The former head of American diplomacy under Donald Trump, Mike Pompeo, states in a book published on Tuesday that India and Pakistan were on the verge of a nuclear confrontation in 2019 and that the United States then avoided escalation, AFP writes, quoted by Agerpres.
„I don’t think the world really realizes how the rivalry between India and Pakistan could have come so close to turning into a nuclear confrontation in February 2019,” Pompeo writes in his book, Never Give an Inch.
India launched airstrikes in February 2019 in Pakistani territory in retaliation for a suicide bombing that killed 41 Indian paramilitaries in Kashmir. Pakistan retaliated by shooting down an Indian plane and capturing the pilot.
Pompeo, who was in Hanoi for a summit between President Donald Trump and North Korean leader Kim Jong Un, says he was awakened by an urgent phone call from a senior Indian official.
„He believed that the Pakistanis had started preparing their nuclear weapons for a strike. India, he informed me, was studying its own response”, writes the one who also led the CIA during Donald Trump’s term.
„I asked him not to do anything and to give us a minute to try to see everything clearly,” he continued.
Mike Pompeo then writes that American diplomats managed to convince both the Indians and the Pakistanis that neither country was preparing for a nuclear attack.
„No other country could have done what we did that night to avoid a horrible outcome,” he added.
Mike Pompeo says he has spoken to „the real leader of Pakistan,” referring to Pakistan’s Army Chief of Staff Qamar Javed Bajwa.

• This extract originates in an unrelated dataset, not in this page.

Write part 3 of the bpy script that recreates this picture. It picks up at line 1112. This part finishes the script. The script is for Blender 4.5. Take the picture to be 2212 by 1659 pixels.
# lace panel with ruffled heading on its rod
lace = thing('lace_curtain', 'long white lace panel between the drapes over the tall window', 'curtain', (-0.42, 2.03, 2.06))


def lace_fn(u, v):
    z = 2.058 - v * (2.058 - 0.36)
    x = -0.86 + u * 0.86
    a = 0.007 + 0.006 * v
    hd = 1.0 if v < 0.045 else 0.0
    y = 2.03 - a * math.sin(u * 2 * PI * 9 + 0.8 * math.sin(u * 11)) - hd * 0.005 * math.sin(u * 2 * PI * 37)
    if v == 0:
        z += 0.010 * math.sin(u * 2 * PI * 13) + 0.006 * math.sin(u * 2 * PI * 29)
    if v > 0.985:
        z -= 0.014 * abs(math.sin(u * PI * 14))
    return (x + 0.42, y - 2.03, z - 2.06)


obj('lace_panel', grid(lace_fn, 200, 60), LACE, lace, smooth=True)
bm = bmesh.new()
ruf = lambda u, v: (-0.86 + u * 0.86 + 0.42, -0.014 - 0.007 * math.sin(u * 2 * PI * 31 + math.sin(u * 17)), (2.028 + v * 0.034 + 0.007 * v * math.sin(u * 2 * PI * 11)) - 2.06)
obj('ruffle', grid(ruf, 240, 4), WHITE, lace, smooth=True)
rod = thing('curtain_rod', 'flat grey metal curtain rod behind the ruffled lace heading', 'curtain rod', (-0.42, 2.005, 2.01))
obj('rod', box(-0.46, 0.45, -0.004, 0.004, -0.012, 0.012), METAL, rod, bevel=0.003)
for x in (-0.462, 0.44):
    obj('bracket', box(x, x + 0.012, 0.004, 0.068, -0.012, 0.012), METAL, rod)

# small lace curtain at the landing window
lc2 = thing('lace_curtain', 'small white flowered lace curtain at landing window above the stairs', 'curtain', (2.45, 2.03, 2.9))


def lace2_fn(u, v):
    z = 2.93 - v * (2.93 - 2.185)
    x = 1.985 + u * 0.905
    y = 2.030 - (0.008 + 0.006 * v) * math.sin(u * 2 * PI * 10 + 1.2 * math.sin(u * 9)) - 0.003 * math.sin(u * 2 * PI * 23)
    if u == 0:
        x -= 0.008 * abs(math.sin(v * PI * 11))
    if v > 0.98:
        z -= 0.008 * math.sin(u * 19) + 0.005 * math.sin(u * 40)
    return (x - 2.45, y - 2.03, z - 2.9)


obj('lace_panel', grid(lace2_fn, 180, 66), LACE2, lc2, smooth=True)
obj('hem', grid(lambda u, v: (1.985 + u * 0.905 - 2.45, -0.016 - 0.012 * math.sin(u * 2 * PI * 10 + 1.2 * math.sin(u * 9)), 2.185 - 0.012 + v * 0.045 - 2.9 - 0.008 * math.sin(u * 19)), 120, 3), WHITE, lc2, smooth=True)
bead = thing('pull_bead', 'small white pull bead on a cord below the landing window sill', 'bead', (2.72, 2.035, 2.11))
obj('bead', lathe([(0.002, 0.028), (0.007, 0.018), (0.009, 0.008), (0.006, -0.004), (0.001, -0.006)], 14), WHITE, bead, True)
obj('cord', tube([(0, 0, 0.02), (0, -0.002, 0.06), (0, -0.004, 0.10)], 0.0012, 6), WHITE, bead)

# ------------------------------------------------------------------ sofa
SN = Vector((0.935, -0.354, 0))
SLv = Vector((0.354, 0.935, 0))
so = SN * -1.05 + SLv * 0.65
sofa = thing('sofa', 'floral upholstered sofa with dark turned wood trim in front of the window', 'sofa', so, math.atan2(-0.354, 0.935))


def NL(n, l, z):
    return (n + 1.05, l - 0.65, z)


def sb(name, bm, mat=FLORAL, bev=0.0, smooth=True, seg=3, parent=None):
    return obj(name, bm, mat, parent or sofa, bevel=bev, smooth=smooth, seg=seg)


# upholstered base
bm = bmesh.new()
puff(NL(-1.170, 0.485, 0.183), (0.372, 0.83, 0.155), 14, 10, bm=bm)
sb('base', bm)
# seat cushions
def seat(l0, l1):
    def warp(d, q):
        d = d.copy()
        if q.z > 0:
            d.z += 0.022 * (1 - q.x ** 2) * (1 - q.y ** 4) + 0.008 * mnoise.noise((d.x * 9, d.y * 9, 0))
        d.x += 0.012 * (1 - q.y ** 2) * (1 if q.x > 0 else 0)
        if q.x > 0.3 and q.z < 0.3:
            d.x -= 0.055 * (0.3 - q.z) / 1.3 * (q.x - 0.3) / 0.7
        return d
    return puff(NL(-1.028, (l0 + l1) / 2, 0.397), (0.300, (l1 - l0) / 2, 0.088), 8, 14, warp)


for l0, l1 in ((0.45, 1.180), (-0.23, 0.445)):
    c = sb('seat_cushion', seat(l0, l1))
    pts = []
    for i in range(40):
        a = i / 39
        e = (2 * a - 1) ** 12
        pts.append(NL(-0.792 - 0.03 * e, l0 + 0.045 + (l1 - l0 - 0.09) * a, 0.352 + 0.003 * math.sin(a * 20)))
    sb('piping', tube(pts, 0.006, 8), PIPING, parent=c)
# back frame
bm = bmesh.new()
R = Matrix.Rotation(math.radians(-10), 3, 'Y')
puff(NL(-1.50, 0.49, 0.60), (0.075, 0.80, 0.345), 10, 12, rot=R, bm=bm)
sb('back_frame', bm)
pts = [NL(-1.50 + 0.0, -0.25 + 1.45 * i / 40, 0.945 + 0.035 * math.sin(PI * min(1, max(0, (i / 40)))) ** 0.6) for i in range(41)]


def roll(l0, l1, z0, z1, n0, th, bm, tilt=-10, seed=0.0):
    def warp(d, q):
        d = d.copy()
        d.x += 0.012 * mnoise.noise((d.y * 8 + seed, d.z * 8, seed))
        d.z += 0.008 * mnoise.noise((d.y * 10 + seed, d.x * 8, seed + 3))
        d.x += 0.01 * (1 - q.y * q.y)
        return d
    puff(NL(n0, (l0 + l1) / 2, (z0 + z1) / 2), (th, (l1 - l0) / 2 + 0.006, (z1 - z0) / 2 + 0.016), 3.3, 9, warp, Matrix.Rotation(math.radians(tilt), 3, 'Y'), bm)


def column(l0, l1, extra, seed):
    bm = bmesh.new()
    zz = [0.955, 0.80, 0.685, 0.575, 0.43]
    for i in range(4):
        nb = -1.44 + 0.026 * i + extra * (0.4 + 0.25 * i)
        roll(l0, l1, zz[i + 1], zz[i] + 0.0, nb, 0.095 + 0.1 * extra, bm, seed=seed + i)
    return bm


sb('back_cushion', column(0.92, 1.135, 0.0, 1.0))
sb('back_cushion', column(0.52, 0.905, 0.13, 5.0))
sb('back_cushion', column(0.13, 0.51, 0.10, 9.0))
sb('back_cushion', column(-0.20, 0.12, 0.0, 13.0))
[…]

At that time, the head of American diplomacy publicly supported India’s right to self-defense.
India and then Pakistan tested atomic bombs in 1998, prompting then US President Bill Clinton to call Kashmir „the most dangerous place in the world”.
Kashmir is a Himalayan region claimed by India and Pakistan.
It has been the scene of several wars for its control since the partition of the British Indian Empire in 1947, AFP writes.